O Rio Grande do Sul assiste hoje a uma novela repleta de suspense, intrigas e acusações. A empreiteira Andrade Gutierrez é a protagonista central da trama que tem a Copa do Mundo de 2014 como pano de fundo. Não demorou muito para que alguns espectadores dessa novela estabelecessem comparações com outra que marcou época no Estado, a novela Ford. Nos últimos dias, algumas notas mais ou menos tímidas em jornais e na internet falaram do medo do governador Tarso Genro reviver a novela Ford se a Andrade Gutierrez não iniciar logo a reforma do estádio Beira Rio. A comparação é curiosa e irônica sob vários aspectos. A considerar o tom da cobertura midiática dos últimos dias e a narrativa oficial dominante sobre aquele episódio trata-se, na verdade, de um caso Ford ao contrário, ao menos na percepção predominante sobre o caso.
O governo Olívio Dutra foi duramente criticado por não ter aceitado os termos do acordo que teria sido feito pela Ford com seu antecessor, Antonio Britto. Olívio e o PT acabaram carimbados com a acusação de ter “mandado a Ford embora”, para a Bahia, para ser mais preciso. Agora, aparecem vozes dizendo que, mais uma vez, um governo do PT vai mandar um empreendimento embora, no caso, a Copa do Mundo de 2014. A comparação é esdrúxula, obviamente, pois se trata de duas situações completamente distintas, desde a natureza do negócio envolvido, passando pelos personagens e chegando as respectivas responsabilidades do setor público e da empresa envolvida. Mas, paradoxalmente, essa comparação esdrúxula tem um aspecto didático, inclusive para refletir sobre o caso Ford.
A desastrada nota da Andrade Gutierrez acusando o Banrisul pelo atraso na retomada das obras no Beira Rio mexeu com os brios do povo gaúcho, a começar pelos de sua mídia que passaram 24 horas por dia, nos últimos dias, destacando a gravidade da atitude da empreiteira e elogiando a atitude da direção do Banrisul que se nega a conceder um empréstimos sem as garantias bancárias consideradas adequadas. E eis que de repente, não mais do que repente, vários de nossos bravos comunicadores descobrem que grandes empresas capitalistas têm uma predileção por correr poucos riscos e usar o máximo de dinheiro público. Mas, alguém poderá se perguntar, o caso Ford não tinha algo a ver com isso: riscos (poucos) privados, dinheiro (muito) público?
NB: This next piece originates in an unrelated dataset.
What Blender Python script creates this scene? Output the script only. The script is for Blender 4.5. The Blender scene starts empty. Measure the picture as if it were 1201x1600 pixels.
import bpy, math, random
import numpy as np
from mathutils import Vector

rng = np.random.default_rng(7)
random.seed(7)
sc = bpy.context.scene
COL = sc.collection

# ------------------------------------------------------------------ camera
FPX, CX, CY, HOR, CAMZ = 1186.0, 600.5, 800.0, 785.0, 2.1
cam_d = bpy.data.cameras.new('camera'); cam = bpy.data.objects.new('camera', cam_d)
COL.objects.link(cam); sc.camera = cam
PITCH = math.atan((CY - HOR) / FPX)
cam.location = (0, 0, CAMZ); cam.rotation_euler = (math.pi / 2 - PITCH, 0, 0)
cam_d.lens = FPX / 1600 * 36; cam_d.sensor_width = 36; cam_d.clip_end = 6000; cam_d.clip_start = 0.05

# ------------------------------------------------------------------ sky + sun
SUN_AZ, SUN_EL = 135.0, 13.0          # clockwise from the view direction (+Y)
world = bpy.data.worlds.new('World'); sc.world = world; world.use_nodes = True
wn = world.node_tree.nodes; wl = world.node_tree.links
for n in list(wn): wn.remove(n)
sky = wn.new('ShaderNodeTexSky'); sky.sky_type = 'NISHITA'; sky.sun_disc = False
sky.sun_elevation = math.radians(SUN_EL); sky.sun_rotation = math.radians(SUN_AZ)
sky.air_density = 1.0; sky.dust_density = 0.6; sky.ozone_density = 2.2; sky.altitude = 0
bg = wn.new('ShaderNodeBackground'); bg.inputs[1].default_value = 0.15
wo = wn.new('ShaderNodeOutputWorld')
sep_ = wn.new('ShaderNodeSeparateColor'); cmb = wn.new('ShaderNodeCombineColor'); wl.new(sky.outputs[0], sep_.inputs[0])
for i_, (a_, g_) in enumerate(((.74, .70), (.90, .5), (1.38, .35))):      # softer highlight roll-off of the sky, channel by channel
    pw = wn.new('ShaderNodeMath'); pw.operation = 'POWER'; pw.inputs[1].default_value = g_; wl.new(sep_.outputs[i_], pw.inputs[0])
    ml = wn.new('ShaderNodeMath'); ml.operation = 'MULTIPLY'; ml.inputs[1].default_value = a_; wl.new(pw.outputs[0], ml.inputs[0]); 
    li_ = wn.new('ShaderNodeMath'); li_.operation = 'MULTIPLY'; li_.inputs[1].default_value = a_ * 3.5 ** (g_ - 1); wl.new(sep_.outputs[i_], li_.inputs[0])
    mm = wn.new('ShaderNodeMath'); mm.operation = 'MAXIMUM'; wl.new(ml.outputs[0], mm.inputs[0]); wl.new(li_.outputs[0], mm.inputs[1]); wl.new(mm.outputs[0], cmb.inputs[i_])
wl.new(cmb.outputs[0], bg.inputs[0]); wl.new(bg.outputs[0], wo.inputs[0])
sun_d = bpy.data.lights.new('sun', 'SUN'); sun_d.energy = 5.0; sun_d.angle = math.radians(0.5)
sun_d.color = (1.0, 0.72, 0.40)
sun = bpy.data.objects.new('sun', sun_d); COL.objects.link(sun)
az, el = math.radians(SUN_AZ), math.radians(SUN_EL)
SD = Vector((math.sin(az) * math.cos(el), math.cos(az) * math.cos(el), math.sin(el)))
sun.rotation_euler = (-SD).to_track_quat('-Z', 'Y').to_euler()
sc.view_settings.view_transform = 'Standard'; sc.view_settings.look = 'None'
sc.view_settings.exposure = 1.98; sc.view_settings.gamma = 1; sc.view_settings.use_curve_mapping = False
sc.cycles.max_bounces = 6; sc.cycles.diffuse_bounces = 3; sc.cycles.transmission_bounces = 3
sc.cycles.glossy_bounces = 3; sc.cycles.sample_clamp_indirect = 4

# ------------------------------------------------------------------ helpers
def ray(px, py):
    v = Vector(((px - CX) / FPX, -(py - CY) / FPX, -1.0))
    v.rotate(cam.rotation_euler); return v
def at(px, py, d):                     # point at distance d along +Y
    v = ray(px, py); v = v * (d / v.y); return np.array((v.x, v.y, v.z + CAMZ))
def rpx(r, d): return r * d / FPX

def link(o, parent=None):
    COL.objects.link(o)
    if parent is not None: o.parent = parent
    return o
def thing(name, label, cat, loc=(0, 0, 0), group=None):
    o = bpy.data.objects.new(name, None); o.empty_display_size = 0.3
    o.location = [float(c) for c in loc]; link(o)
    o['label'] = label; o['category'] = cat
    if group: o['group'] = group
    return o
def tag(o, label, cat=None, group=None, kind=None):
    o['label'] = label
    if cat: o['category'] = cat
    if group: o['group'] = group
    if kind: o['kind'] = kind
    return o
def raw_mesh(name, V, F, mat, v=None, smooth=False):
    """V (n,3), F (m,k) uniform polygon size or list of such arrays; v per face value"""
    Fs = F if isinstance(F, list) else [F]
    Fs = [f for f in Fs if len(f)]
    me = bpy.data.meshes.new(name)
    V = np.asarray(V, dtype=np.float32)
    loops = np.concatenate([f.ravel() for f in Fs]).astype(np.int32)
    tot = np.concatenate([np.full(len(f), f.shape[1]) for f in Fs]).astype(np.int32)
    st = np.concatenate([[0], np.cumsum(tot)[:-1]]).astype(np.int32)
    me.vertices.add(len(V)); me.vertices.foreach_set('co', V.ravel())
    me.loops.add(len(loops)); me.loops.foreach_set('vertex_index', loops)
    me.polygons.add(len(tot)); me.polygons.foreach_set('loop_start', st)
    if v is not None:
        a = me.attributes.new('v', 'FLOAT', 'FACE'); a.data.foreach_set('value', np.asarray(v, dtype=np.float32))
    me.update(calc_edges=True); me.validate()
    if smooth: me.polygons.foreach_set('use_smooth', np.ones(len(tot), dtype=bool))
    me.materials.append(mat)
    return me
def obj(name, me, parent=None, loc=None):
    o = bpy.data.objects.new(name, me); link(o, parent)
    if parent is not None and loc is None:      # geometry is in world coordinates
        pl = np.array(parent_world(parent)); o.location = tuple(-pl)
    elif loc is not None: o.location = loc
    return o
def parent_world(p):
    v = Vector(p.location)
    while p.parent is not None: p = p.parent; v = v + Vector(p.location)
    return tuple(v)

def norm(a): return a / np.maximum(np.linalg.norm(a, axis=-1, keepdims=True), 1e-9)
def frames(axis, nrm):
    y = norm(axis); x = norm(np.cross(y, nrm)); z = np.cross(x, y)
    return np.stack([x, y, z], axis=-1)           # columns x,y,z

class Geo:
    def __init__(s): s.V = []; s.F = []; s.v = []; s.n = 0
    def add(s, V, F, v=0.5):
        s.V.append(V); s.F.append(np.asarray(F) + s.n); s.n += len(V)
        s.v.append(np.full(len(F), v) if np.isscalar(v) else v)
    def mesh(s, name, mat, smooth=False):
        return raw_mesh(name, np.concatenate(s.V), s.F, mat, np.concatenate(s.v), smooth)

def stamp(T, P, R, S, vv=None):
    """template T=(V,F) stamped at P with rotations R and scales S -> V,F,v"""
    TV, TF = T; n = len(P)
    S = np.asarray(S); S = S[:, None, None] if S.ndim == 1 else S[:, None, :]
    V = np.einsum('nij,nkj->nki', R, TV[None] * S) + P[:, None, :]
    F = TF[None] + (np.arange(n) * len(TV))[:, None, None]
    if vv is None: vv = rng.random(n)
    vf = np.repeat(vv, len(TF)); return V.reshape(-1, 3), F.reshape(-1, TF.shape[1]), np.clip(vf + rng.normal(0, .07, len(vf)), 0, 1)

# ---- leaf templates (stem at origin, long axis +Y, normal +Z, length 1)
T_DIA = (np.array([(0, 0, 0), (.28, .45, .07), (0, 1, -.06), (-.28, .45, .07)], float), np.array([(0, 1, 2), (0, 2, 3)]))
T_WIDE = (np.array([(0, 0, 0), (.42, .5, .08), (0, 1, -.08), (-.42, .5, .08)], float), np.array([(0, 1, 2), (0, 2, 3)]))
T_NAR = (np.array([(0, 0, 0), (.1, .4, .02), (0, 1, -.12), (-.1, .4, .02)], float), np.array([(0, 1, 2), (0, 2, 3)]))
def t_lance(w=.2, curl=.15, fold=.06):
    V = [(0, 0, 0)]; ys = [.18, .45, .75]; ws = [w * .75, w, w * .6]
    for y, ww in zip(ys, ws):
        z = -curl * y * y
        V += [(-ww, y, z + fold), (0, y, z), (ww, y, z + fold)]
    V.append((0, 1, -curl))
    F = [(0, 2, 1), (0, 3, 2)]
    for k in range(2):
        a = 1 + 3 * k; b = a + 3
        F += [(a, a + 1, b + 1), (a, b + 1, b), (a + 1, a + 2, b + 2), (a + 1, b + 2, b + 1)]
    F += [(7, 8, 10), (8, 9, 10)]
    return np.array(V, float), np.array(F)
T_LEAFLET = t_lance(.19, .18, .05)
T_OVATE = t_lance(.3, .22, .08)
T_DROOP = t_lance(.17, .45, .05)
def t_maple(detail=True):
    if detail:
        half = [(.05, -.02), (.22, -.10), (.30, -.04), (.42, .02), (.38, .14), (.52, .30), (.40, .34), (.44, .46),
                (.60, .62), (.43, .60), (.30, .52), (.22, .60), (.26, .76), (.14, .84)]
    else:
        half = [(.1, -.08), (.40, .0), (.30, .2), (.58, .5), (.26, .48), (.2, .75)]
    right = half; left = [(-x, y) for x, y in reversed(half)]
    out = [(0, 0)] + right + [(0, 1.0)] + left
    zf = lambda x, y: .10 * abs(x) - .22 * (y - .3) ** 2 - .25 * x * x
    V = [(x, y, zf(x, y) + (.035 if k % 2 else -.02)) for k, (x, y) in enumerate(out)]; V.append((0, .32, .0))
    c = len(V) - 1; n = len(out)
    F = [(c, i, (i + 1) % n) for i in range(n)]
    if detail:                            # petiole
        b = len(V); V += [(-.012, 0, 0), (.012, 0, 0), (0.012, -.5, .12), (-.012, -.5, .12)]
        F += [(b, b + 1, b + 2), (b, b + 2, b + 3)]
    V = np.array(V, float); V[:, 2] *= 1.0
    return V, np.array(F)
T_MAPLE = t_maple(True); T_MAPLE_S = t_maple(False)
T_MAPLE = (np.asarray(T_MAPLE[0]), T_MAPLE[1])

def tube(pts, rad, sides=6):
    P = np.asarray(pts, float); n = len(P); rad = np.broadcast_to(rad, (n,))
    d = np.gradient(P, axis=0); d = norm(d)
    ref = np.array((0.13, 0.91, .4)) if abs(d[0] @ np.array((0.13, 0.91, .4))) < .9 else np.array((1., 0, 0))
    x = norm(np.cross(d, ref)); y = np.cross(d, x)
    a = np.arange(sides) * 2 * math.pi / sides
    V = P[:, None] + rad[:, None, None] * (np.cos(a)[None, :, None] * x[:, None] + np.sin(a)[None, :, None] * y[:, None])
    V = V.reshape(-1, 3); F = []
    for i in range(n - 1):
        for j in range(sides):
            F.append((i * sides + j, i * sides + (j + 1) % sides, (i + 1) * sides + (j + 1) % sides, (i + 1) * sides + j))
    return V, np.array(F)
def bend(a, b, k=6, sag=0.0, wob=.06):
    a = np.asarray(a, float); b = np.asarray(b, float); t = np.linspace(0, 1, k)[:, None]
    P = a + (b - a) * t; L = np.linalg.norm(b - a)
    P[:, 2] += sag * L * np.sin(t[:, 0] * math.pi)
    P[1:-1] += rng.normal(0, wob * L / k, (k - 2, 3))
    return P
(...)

Como assim, uma grande empresa querer fazer um grande negócio com dinheiro público? Com o nosso dinheiro? Assim até eu sou empresário…Essas são algumas das declarações que se repetem nos últimos dias em vários meios de comunicação. E a direção do Banrisul é saudada, com justiça e correção, pelo seu zelo com o dinheiro público. O mesmo Banrisul que, naquele período onde se começou a discutir a vinda da Ford para o Estado, foi incluído na lista das privatizações.
De repente descobrimos que é bom termos um banco público e dirigentes que zelam pela coisa pública; e que é ruim termos grandes corporações querendo maximizar lucros minimizando riscos e usando recursos públicos para tentar atingir esse objetivo. Agora, que redescobriram a importância do interesse público, nossa valorosa mídia poderia dar um passo adiante e dedicar um pouco de atenção aos milhares de portoalegrenses que já estão sendo afetados pelas obras da Copa e que permanecem quase que completamente invisíveis nos noticiários diários. E permanecem invisíveis por conta da mesma lógica que anima a obsessão pelo lucro máximo com o risco mínimo.
A atitude da Andrade Gutierrez não é um ponto fora da reta. Alavancar negócios privados com recursos públicos, correndo o mínimo risco possível, é uma das molas mestras do nosso capitalismo. A empreiteira só deu azar. Montou sua estratégia e divulgou sua nota no lugar errado e na hora errada. Fosse alguns anos atrás, aqui no Rio Grande do Sul, poderia ter encontrado um Banrisul privatizado e governantes menos contaminados por esse ranço do interesse público.